Stated problem:
Identify and pull out each line of the entries in which "objects" occurs.

==== Provided material ====

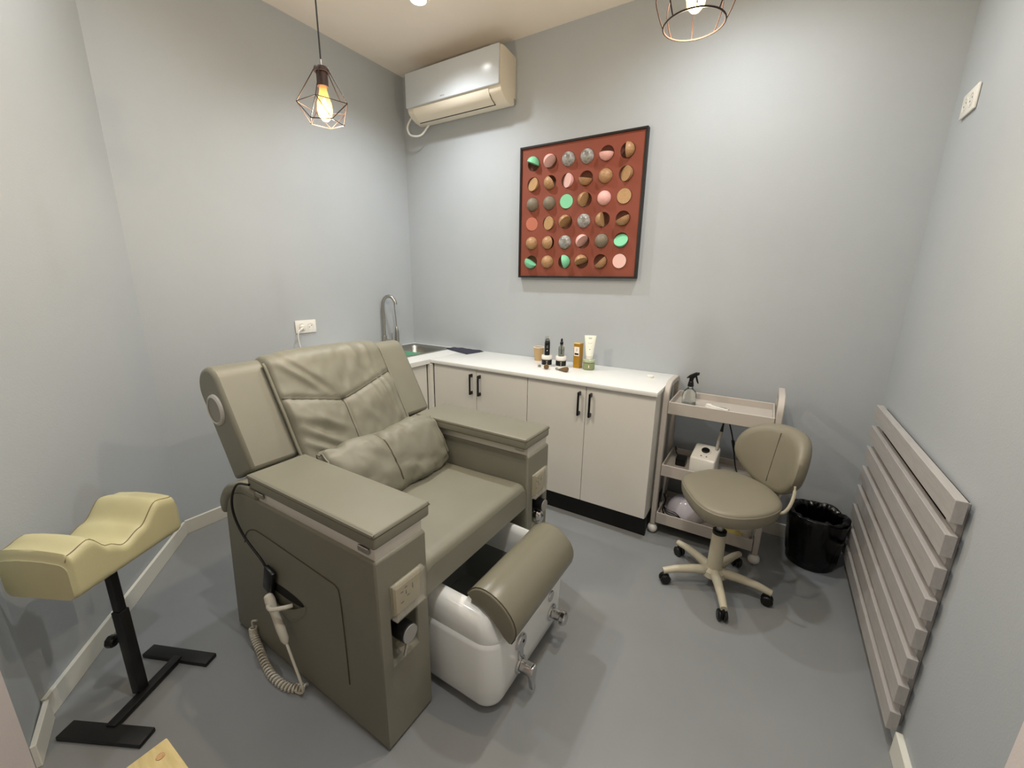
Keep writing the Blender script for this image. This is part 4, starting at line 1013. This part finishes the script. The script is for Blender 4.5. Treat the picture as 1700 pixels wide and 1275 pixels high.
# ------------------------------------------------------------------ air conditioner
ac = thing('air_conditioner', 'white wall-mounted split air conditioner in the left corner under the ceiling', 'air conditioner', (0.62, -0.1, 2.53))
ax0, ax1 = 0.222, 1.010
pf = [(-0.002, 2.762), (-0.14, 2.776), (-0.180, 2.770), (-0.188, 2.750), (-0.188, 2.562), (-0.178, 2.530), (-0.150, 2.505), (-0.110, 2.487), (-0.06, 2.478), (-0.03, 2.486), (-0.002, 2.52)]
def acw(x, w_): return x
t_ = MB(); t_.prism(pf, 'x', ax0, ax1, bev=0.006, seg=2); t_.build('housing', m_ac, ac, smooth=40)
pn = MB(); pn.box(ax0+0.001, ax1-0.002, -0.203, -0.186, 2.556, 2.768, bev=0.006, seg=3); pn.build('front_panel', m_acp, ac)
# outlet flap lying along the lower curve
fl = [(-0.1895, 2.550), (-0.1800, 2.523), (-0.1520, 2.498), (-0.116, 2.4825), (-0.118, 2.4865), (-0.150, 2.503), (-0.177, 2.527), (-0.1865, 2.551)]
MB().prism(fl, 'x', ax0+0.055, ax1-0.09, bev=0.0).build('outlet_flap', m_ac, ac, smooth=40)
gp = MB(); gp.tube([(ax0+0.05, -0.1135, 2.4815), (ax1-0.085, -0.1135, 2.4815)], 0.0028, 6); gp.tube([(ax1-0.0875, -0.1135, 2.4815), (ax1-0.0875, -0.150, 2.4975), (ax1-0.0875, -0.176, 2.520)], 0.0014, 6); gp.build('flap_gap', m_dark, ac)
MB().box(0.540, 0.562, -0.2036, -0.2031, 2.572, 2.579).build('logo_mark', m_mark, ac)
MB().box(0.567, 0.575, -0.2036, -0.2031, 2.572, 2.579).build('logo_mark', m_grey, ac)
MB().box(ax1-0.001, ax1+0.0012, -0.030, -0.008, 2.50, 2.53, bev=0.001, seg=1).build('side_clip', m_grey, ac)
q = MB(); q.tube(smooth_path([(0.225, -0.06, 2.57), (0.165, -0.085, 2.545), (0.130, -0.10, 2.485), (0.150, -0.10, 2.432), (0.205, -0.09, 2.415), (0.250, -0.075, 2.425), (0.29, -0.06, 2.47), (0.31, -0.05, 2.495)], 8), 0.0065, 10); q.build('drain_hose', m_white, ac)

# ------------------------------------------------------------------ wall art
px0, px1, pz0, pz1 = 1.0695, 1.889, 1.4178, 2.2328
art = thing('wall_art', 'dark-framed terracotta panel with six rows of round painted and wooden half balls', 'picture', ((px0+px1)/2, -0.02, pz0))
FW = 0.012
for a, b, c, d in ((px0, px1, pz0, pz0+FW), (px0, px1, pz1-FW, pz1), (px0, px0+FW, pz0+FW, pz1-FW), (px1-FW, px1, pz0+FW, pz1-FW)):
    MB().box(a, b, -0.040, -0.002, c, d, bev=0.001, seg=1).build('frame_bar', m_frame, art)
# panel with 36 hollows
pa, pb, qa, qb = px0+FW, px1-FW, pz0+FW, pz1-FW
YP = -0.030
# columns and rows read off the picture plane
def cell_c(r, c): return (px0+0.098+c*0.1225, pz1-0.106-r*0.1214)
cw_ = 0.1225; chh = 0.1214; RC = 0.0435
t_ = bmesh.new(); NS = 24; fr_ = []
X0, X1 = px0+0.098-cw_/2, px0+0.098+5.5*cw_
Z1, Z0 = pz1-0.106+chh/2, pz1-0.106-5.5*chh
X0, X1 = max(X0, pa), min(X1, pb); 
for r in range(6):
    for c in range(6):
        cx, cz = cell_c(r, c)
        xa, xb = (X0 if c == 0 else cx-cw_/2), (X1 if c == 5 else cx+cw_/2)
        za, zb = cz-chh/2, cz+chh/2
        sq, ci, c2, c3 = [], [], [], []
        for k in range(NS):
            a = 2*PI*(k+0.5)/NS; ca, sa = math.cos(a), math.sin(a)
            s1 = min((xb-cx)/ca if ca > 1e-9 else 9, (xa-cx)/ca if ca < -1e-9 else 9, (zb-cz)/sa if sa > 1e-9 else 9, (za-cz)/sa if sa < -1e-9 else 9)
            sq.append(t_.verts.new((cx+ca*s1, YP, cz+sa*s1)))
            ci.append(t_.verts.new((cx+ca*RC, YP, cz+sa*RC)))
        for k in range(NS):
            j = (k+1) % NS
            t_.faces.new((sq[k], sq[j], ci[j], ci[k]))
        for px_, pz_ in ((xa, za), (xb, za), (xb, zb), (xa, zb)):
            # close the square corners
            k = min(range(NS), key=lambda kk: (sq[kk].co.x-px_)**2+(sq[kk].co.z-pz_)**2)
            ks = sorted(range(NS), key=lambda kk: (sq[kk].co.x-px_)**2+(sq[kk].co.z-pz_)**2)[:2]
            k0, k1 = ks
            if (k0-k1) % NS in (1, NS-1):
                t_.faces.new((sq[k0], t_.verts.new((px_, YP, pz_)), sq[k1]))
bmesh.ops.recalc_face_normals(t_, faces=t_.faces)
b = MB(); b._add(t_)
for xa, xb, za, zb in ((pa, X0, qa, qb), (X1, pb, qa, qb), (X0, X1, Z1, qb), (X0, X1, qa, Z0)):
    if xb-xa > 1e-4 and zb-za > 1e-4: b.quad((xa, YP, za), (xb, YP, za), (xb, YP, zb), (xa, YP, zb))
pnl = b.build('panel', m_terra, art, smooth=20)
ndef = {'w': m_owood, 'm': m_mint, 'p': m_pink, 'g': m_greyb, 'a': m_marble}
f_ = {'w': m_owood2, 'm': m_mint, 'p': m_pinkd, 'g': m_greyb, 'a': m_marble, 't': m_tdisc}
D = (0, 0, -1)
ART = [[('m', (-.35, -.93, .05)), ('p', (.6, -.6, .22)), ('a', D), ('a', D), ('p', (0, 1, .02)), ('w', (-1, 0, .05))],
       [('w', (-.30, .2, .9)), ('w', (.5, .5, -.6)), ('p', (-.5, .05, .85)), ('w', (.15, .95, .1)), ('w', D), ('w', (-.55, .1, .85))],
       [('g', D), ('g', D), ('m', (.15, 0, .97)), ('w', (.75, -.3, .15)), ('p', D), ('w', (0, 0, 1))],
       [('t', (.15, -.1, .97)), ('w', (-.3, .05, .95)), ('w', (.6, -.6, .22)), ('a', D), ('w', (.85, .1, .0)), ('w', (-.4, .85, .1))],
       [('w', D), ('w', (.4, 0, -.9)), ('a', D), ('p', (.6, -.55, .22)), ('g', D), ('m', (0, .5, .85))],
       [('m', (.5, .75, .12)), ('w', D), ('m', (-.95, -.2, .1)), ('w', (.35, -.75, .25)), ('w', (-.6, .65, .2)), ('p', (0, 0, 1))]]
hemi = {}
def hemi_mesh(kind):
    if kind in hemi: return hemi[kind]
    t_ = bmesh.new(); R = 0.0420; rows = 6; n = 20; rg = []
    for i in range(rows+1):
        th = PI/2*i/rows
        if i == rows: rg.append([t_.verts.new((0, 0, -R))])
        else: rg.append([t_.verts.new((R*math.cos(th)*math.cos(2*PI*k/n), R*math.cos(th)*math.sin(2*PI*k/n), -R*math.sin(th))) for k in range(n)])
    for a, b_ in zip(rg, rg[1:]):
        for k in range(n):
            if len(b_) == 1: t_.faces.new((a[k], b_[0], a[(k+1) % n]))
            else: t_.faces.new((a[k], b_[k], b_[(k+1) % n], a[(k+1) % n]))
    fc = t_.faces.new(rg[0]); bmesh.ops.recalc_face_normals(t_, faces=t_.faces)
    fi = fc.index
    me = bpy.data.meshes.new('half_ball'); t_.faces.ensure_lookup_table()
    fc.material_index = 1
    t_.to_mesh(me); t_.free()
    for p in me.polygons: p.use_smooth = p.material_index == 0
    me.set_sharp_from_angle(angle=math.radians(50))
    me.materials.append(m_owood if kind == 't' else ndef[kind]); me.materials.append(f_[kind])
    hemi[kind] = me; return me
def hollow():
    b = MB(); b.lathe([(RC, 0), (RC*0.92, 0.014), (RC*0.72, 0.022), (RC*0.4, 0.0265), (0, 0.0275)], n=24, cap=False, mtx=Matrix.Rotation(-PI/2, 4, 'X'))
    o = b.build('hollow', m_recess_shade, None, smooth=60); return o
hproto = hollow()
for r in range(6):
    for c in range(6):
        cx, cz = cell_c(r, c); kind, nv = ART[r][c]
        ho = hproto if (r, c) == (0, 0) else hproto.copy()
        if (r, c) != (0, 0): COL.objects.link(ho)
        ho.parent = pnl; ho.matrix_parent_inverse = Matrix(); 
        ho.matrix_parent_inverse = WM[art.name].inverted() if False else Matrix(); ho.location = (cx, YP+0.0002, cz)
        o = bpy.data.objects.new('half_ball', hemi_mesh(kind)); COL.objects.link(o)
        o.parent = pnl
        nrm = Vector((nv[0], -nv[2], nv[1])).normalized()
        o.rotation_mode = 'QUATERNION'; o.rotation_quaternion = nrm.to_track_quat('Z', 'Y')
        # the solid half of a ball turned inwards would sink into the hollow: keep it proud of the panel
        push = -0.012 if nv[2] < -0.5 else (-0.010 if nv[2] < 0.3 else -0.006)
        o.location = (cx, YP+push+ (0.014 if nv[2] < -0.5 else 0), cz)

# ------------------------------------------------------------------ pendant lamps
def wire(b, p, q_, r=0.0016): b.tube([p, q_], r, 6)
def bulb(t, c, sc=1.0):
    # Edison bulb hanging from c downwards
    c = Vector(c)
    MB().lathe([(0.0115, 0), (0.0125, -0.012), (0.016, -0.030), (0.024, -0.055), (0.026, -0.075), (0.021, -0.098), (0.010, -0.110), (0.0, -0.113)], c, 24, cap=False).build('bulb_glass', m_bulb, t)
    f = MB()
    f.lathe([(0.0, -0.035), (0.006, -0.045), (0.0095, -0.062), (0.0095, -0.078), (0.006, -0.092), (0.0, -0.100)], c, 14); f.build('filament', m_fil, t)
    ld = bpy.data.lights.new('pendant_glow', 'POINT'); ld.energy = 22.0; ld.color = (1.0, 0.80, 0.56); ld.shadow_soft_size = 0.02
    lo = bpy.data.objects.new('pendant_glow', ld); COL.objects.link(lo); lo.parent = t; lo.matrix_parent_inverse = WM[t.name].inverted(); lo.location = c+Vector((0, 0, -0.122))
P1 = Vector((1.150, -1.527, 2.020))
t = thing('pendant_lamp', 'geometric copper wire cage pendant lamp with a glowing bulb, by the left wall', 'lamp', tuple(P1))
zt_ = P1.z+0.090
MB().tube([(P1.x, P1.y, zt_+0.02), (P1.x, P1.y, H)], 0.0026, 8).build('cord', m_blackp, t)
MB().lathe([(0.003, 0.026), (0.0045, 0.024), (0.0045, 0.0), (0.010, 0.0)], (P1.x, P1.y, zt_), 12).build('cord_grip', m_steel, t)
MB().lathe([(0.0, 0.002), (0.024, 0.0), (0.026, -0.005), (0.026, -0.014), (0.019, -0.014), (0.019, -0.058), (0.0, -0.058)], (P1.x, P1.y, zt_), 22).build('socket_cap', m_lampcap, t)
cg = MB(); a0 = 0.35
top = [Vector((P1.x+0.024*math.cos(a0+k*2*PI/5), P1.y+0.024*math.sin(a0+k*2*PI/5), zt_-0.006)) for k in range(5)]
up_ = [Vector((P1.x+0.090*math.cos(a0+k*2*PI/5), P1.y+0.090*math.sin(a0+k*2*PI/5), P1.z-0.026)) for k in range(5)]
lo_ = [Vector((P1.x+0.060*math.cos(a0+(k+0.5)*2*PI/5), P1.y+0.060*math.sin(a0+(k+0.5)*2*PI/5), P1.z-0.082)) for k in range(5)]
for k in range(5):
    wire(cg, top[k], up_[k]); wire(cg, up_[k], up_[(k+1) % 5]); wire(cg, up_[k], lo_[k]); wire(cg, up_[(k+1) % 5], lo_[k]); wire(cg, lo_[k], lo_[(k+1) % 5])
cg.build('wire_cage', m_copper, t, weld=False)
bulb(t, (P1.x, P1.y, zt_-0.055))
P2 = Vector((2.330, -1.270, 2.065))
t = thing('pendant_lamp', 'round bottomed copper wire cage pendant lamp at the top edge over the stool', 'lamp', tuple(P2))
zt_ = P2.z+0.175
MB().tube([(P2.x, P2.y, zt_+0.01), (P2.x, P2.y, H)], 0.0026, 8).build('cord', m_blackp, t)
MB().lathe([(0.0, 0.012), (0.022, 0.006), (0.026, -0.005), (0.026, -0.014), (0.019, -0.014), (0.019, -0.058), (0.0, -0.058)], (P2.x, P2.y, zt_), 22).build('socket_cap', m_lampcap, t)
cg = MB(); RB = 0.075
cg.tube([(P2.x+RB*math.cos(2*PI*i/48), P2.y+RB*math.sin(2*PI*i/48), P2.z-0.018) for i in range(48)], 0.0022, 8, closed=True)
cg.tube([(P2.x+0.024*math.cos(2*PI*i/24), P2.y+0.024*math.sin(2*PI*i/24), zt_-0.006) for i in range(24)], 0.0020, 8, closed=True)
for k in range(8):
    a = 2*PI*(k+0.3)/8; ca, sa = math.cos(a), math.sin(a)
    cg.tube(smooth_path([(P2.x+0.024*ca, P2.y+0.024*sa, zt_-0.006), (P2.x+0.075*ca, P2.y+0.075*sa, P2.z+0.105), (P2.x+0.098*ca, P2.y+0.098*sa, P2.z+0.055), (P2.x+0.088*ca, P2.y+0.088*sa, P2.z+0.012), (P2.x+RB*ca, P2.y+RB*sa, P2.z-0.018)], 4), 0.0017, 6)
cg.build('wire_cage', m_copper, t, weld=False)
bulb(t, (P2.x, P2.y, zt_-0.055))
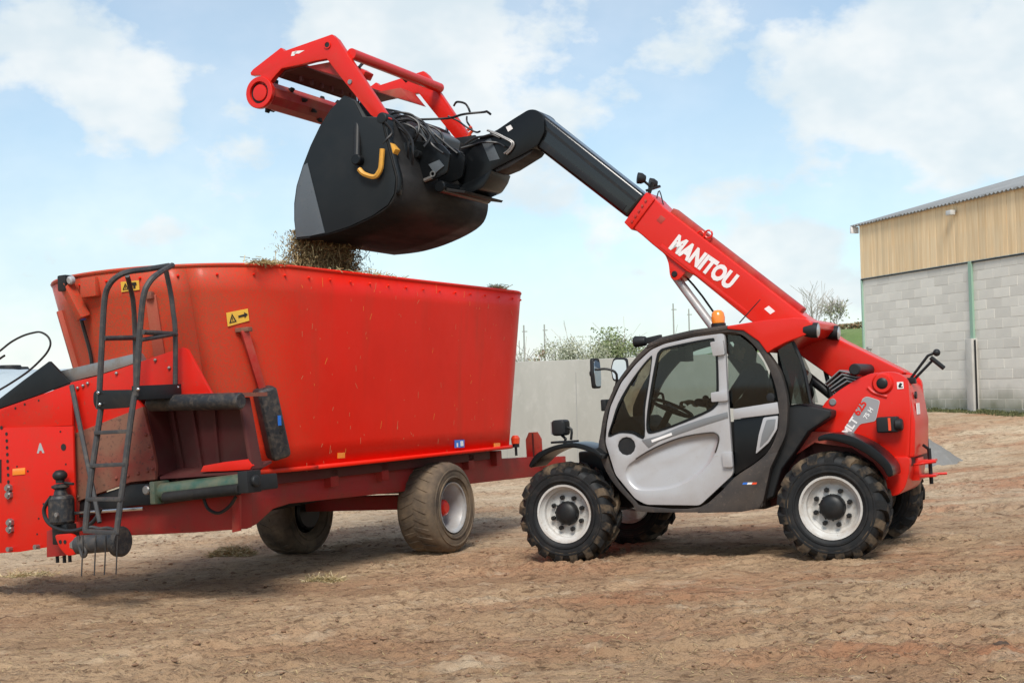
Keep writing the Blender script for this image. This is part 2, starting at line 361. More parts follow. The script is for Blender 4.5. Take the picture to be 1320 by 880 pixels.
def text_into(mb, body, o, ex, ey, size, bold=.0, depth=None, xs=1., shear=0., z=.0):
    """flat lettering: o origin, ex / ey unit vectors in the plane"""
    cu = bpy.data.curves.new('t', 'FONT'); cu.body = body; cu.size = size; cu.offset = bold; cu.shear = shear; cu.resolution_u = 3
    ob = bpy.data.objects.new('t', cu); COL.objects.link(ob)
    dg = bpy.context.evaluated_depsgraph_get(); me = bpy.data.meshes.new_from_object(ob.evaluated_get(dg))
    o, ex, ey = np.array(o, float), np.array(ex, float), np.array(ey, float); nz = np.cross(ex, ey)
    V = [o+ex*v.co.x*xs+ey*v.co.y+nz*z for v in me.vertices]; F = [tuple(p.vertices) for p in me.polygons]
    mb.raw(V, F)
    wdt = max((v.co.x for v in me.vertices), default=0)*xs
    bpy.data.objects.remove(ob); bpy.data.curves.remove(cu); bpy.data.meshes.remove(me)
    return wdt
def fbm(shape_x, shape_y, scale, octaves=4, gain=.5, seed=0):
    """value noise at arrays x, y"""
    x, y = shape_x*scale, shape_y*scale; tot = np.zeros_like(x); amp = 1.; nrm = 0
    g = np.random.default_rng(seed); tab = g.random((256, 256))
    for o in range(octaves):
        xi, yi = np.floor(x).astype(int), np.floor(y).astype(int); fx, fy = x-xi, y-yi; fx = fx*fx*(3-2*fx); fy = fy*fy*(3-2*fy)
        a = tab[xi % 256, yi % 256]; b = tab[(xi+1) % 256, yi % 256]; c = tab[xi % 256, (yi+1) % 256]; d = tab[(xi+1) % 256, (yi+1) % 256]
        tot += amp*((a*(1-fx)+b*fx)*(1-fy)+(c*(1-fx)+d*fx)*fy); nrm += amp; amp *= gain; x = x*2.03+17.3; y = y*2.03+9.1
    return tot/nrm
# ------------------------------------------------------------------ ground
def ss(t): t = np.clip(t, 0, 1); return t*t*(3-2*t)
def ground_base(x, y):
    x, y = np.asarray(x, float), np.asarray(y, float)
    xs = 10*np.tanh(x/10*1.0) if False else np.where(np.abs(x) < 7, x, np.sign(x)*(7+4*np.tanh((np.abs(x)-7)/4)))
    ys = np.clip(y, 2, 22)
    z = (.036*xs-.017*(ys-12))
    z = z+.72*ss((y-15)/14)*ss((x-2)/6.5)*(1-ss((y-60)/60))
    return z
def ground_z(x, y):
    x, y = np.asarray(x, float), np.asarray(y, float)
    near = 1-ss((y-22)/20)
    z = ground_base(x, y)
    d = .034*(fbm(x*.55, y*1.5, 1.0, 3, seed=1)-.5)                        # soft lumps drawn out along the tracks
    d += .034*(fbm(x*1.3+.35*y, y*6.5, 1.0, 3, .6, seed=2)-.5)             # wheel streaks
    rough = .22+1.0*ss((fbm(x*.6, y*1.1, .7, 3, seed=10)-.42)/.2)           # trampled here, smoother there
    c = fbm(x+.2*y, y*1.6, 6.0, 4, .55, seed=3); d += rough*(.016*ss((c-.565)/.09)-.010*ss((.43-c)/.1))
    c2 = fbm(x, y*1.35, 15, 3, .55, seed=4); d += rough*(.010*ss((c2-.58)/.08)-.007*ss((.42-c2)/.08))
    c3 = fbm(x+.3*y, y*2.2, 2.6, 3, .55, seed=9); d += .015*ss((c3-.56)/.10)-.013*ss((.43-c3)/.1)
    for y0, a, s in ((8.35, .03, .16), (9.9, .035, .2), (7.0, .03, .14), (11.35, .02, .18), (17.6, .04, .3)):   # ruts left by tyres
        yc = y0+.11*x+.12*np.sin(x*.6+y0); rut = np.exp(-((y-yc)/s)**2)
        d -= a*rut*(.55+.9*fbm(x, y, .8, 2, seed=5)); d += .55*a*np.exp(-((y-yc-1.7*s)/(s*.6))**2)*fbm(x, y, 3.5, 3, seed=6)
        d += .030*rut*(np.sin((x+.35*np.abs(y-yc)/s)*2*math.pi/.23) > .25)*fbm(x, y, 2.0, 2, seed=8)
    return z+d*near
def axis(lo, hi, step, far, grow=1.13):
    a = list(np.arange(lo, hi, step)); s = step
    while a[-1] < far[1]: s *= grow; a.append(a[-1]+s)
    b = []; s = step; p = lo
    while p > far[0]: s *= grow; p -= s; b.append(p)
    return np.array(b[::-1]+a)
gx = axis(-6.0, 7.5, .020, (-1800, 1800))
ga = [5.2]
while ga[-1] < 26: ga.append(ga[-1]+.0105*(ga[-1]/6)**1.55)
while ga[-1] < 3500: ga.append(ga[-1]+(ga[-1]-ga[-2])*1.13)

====

Output below:
        if (r, c) != (0, 0): COL.objects.link(ho)
        o = bpy.data.objects.new('half_ball', hemi_mesh(kind)); COL.objects.link(o)
    lo = bpy.data.objects.new('pendant_glow', ld); COL.objects.link(lo); lo.parent = t; lo.matrix_parent_inverse = WM[t.name].inverted(); lo.location = c+Vector((0, 0, -0.122))
    ob = bpy.data.objects.new('t', cu); COL.objects.link(ob)
    bpy.data.objects.remove(ob); bpy.data.curves.remove(cu); bpy.data.meshes.remove(me)